While Dow blue chips sparked a rally in the markets after Big Tobacco got a boost from a bullish Goldman Sachs report, recent guests on CNNfn commented on the stocks they are buying, and why.
"We've been raising rates in this country since about June of last year, so we've had over a year's worth of rate increases starting to flow into the market. That has slowly, but surely, drained liquidity out of the overall financial system in America. So money supply growth has been below nominal GDP growth now for a number of months. So what's happening is slowly, but surely, there's just not enough money out there available to make everything go up all at the same time. So that's why rallies fail sooner than you expect, and why you know people get punished more for bad news than they get rewarded for good news," Ron Hill, equity strategist, Brown Brothers Harriman.
"I think you know you can find some interesting areas. And I've been trying to figure out - you know, the race doesn't go to either the tortoise or the hare right here, but maybe to the ants, the guys who sort of work hard all the time, and grow steadily," Hill observed. "And so I think there's some stocks there in sort of you know health care area, and some of the distributor stocks, which look kind of interesting out there.
"Energy is a big part of any portfolio right now and I think you know we've continued to stress the drillers and the oil service companies over the big majors, simply because with oil bouncing around, as you say, the majors tend to be a little more sensitive to the direction in oil prices. Oil service and drillers have a better sensitivity I think to the level of oil prices. So you know big oils, yes, look interesting, but even more interesting would be the Schlumberger (SLB: Research, Estimates), Halliburton (HAL: Research, Estimates), Baker Hughes (BHI: Research, Estimates), Global Marine (GLM: Research, Estimates), and Noble Drillers (NE: Research, Estimates)," Hill said.

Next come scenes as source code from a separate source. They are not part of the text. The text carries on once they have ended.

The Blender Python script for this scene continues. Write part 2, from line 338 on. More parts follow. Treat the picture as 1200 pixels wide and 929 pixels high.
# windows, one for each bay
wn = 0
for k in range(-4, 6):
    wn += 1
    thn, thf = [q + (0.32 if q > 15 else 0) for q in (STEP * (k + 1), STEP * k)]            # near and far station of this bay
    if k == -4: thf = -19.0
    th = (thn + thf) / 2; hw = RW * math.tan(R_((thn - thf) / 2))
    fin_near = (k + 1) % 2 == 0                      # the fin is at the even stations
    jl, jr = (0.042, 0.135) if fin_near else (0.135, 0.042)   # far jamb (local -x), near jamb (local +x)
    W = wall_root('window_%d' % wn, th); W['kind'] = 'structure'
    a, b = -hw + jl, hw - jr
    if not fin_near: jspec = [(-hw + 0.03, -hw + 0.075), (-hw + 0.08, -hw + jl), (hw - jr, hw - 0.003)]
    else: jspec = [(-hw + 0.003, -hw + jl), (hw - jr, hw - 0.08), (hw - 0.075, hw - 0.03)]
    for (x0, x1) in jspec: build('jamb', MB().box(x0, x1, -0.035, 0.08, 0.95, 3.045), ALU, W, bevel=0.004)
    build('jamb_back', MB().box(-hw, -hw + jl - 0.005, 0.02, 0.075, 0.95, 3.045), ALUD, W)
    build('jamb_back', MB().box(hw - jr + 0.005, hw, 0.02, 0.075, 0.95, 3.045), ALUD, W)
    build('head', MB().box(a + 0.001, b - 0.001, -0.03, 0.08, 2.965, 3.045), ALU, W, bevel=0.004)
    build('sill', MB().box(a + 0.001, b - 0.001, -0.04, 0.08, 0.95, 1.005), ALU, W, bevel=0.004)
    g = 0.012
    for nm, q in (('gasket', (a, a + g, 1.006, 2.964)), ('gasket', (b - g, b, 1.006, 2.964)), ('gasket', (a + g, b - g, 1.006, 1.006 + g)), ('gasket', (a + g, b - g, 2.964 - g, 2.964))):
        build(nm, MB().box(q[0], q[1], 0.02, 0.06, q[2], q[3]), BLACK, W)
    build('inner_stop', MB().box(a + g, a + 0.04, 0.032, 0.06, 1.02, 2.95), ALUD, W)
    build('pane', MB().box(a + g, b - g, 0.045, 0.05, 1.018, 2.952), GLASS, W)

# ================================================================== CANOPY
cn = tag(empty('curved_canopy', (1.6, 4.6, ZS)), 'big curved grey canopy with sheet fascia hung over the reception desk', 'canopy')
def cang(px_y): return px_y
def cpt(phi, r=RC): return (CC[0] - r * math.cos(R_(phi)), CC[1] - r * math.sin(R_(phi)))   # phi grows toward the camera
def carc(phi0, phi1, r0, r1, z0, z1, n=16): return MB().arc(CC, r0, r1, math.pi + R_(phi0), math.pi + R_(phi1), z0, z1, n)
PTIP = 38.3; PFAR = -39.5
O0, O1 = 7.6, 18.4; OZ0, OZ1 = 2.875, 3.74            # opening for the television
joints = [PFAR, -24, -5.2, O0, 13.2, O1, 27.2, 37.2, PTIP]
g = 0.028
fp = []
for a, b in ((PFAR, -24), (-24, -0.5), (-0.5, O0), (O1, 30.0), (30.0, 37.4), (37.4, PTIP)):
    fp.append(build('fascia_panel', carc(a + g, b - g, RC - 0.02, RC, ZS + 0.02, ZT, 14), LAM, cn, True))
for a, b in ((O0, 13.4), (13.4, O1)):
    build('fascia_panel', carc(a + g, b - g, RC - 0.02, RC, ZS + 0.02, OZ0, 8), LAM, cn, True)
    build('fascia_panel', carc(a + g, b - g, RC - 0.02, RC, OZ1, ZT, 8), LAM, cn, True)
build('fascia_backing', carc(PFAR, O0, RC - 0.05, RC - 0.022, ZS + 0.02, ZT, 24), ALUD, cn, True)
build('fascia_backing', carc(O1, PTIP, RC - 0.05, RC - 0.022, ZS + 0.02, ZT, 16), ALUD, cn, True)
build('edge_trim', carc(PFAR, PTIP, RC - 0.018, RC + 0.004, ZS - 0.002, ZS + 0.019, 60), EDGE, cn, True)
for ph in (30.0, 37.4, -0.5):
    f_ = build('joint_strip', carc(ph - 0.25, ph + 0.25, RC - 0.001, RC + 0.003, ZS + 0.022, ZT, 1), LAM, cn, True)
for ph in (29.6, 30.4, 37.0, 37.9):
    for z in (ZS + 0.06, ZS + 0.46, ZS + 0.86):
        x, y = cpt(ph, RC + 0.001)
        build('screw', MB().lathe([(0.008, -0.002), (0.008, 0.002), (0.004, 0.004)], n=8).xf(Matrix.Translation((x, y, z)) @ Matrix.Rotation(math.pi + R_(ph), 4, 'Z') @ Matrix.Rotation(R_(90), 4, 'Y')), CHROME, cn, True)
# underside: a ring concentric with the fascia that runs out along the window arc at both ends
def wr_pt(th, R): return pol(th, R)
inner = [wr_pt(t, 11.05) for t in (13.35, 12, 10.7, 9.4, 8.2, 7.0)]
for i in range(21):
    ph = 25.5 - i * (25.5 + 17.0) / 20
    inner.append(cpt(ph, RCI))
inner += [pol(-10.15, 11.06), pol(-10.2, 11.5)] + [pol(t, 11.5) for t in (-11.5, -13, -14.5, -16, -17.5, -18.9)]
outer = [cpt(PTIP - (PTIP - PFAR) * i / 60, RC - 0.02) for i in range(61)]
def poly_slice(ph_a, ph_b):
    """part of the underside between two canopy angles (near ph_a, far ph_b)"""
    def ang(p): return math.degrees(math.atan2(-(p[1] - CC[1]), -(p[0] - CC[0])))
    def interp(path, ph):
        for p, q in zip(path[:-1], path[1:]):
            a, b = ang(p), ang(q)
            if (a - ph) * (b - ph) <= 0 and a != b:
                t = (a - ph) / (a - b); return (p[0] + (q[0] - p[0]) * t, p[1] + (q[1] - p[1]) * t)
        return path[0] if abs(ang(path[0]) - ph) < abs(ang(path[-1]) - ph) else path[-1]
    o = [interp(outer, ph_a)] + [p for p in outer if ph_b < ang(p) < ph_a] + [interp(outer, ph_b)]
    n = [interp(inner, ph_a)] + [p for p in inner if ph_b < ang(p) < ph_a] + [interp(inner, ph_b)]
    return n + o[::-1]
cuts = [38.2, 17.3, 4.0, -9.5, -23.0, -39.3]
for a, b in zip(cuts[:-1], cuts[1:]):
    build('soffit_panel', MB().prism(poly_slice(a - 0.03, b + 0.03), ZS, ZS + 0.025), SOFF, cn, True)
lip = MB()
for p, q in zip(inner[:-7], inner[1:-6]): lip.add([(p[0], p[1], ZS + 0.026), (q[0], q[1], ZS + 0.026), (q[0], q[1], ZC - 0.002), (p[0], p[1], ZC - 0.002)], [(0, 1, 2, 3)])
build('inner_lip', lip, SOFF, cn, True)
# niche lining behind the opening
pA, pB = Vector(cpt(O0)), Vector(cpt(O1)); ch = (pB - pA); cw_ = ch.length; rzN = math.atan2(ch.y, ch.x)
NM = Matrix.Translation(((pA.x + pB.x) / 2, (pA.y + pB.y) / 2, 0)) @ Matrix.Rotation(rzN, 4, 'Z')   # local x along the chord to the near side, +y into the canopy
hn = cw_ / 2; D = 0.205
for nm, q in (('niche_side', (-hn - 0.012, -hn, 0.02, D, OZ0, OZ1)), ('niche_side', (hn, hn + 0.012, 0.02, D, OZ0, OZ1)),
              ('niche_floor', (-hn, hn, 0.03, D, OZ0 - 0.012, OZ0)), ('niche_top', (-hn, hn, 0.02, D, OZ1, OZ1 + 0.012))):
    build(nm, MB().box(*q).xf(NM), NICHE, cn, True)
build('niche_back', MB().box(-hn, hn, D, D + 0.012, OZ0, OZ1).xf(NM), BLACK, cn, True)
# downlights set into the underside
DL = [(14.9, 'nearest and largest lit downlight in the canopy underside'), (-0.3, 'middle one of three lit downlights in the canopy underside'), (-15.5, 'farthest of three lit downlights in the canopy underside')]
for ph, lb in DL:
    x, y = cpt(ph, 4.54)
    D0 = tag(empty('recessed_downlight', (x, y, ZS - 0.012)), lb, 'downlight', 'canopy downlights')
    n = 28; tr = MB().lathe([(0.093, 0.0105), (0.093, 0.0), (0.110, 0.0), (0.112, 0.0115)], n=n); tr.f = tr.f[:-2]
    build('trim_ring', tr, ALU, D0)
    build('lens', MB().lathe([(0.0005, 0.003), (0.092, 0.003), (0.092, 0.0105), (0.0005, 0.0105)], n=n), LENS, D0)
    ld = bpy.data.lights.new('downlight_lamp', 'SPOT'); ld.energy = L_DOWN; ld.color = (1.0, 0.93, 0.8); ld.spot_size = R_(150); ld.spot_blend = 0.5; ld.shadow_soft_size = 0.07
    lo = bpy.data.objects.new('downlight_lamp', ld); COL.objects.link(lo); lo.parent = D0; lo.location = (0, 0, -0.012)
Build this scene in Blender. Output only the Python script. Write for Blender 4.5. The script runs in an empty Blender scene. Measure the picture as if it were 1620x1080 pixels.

"One of the interesting names here is Cardinal Health (CAH: Research, Estimates), which is a distributor of health care products. And they're just having gangbusters earnings growth here," he continued.
"The banks have pulled back a little bit, but you know, Northern Trust (NTRS: Research, Estimates), I think is interesting. One, it is a big trust bank; a lot of servicing revenue. Volumes have come off a bit on the New York Stock Exchange in here, but still, volumes are pretty good. So you know those transaction volumes helped Northern Trust. Trust assets are growing overall as the economy gets older, gets richer, you know, more and more things are going to Trust management. So that's the kind of place. And of course, you know, our favorite, AFLAC (AFL: Research, Estimates) out there, and AIG (AIG: Research, Estimates) in the insurance world. You know, everything's pretty ducky for those guys right now," Hill said.
"We've liked Eastman Kodak (EK: Research, Estimates) for a while. It's been in a range of 15 or so points, but the company continues to make the inroads here. They're cutting back costs. You're buying the stock at 10 times earnings and now all of a sudden a couple of analysts come out and say that hey, maybe they're gaining market share on Fuji photo. And the stock is up about 8 and 9 percent, but down the bottom again, they were going out of business. And you can apply these to almost a whole cross section of big industrial-type stocks that no one likes," said Larry Rice, chief investment strategist, Josephthal & Co.
"Gap (GPS: Research, Estimates) is getting very interesting. We have it as a buy. I haven't done any buying of the stock yet, but my target had been following this news in the mid to high 20s, it's there. Every couple of years they stumble for a quarter or so and they regain their momentum. I don't think this is going to be different. There's a cautious outlook for the balance of the year. We're uncertain about retail spending, but when you look at the macro-picture, 4 percent unemployment declining, consumer income is rising. Confidence is high. The group is down 40, 50 percent across the board. The analysts don't like them. That's why I buy them," Rice said.
"If you're an investor, I'd look at companies like AT&T (T: Research, Estimates). I'd look at companies like Kodak. I'd look at companies like Federated Department Stores (FD: Research, Estimates) that are down substantially from their highs where management is focused on regaining momentum in their stocks and in their basic business plans. I think the market for the next few sessions will be upwards and choppy. I'd keep cash in reserve for after the FOMC meeting. If we don't get a quarter point, it will already be in the market," Rice said. "If by some chance, the numbers between now and next Tuesday come out and we by some chance get a quarter-(percentage)-point increase, the people will say that's it for the rest of the year, but the market would have already anticipated that particular outcome as well. So keep some cash on reserve. Let's buy on the correction after the meeting."